> _Problem requirements_
From the line containing "What Blender Python" through the line containing "sc = bpy.context.scene", retype each line exactly; include both end lines and nothing beyond them.
::: Given information
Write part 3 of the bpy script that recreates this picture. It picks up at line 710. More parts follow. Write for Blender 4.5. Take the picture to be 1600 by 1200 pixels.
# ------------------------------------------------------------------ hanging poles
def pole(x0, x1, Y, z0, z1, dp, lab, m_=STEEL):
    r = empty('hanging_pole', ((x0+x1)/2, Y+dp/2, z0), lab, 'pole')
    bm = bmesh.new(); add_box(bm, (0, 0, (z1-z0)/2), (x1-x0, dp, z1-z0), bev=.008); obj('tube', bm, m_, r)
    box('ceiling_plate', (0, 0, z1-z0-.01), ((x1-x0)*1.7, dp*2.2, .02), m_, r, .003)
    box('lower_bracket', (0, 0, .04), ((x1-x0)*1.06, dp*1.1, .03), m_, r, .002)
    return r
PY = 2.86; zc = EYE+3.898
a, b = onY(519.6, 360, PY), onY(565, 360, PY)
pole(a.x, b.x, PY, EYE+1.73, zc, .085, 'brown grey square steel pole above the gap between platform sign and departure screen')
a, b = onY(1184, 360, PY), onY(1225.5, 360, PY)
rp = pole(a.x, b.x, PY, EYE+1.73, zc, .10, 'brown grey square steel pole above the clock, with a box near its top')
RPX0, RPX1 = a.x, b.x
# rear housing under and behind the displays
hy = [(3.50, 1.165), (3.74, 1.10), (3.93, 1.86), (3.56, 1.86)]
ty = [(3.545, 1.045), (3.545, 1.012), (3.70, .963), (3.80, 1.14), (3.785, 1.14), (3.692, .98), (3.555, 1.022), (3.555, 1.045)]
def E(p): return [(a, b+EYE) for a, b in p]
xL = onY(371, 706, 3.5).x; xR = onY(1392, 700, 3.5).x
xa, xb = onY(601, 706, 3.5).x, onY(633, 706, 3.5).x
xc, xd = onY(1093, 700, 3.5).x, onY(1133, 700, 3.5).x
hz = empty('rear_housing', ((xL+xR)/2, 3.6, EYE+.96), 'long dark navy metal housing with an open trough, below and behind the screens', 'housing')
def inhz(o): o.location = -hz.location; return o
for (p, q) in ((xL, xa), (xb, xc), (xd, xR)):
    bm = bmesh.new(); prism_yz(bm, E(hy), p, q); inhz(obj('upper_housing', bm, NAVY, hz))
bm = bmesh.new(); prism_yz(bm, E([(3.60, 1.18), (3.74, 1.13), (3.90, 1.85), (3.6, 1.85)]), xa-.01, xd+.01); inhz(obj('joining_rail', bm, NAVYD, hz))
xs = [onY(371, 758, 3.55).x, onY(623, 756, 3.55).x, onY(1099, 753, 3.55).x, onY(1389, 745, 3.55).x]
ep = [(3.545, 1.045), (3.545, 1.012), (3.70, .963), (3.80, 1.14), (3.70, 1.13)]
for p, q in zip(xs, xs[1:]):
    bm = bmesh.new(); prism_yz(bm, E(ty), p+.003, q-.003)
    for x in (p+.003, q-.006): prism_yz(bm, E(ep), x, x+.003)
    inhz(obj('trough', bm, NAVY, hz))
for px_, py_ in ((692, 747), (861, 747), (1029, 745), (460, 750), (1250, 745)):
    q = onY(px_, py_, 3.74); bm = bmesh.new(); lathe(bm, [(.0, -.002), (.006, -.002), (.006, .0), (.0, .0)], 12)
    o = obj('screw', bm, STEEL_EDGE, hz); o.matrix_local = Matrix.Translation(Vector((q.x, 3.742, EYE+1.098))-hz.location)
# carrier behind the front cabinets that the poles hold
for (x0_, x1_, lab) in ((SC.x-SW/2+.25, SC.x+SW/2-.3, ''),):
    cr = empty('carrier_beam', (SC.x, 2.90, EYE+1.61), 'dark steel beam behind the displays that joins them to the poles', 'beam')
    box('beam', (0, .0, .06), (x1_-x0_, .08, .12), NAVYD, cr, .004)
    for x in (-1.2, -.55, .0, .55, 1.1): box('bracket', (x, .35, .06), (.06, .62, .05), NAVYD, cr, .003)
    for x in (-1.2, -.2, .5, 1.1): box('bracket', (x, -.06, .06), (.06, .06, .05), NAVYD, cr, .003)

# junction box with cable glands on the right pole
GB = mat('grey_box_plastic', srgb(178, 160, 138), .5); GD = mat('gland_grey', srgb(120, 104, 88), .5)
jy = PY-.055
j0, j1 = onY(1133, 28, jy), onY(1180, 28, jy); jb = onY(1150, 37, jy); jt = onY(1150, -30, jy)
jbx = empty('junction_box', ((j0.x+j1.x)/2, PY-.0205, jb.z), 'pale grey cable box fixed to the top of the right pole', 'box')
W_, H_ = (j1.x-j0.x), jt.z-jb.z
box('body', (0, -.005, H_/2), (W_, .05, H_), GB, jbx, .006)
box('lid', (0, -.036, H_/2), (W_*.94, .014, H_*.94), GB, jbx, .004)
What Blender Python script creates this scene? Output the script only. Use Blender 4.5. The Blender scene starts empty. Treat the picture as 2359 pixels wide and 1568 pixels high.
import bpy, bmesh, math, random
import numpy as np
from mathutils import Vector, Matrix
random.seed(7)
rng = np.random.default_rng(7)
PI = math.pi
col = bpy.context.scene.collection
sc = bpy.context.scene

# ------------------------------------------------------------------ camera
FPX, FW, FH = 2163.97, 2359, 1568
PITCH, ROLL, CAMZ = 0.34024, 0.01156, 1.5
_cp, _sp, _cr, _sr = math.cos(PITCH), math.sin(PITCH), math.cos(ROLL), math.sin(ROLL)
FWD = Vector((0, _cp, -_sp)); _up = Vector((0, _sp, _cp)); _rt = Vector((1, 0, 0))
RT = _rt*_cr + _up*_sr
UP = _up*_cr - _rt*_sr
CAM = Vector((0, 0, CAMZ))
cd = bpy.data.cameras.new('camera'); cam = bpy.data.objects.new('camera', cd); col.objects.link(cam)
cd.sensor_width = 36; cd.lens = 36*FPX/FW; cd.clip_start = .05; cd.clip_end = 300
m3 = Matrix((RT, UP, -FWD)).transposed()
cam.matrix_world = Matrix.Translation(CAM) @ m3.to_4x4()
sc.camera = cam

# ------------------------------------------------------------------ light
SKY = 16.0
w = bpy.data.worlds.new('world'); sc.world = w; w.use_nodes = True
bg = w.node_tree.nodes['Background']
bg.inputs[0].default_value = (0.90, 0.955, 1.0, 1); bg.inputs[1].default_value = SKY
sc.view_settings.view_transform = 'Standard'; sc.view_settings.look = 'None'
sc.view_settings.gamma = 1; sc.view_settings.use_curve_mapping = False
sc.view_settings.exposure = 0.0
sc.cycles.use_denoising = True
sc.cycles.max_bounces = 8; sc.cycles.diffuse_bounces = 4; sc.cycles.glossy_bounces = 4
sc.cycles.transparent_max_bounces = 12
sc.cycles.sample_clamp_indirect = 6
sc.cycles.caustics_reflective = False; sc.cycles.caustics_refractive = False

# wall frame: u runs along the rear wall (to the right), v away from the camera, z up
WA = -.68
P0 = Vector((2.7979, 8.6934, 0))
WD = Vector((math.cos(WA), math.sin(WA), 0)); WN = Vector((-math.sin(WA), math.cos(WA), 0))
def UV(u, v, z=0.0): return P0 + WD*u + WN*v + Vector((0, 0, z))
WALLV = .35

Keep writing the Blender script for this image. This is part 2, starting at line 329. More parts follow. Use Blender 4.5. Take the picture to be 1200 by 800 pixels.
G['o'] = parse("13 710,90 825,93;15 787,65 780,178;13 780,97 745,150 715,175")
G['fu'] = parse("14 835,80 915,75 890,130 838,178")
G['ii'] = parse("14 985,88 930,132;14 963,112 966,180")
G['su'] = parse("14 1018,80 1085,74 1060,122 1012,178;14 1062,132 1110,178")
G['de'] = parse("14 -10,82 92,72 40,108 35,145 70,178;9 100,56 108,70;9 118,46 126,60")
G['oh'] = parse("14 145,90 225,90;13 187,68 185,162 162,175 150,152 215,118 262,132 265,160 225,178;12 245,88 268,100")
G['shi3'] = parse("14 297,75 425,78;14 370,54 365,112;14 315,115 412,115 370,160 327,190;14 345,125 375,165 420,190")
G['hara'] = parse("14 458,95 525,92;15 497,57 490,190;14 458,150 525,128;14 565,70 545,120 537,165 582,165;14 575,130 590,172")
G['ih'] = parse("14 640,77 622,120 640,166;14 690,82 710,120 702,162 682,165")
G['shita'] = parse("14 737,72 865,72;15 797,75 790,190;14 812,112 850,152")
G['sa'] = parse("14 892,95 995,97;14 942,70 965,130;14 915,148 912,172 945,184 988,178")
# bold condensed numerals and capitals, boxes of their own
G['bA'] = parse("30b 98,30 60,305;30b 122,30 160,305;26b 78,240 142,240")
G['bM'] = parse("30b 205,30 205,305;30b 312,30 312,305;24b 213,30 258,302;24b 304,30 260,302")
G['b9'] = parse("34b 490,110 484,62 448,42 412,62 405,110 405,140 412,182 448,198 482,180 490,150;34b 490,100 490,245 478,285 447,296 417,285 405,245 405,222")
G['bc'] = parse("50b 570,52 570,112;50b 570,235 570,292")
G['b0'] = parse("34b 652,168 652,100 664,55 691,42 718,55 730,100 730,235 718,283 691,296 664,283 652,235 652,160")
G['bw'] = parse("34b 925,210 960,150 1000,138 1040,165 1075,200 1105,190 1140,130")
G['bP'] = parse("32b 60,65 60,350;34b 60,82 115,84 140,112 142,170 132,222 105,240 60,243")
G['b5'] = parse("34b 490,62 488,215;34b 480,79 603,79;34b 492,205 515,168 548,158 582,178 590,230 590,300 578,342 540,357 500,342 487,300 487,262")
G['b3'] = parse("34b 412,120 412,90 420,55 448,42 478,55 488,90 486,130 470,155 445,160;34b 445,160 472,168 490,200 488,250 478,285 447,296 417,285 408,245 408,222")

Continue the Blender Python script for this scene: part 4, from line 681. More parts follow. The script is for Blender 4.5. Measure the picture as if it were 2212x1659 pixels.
::::::
> _Answer for this exercise_
What Blender Python script creates this scene? Output the script only. Use Blender 4.5. The Blender scene starts empty. Treat the picture as 2359 pixels wide and 1568 pixels high.
import bpy, bmesh, math, random
import numpy as np
from mathutils import Vector, Matrix
random.seed(7)
rng = np.random.default_rng(7)
PI = math.pi
col = bpy.context.scene.collection
sc = bpy.context.scene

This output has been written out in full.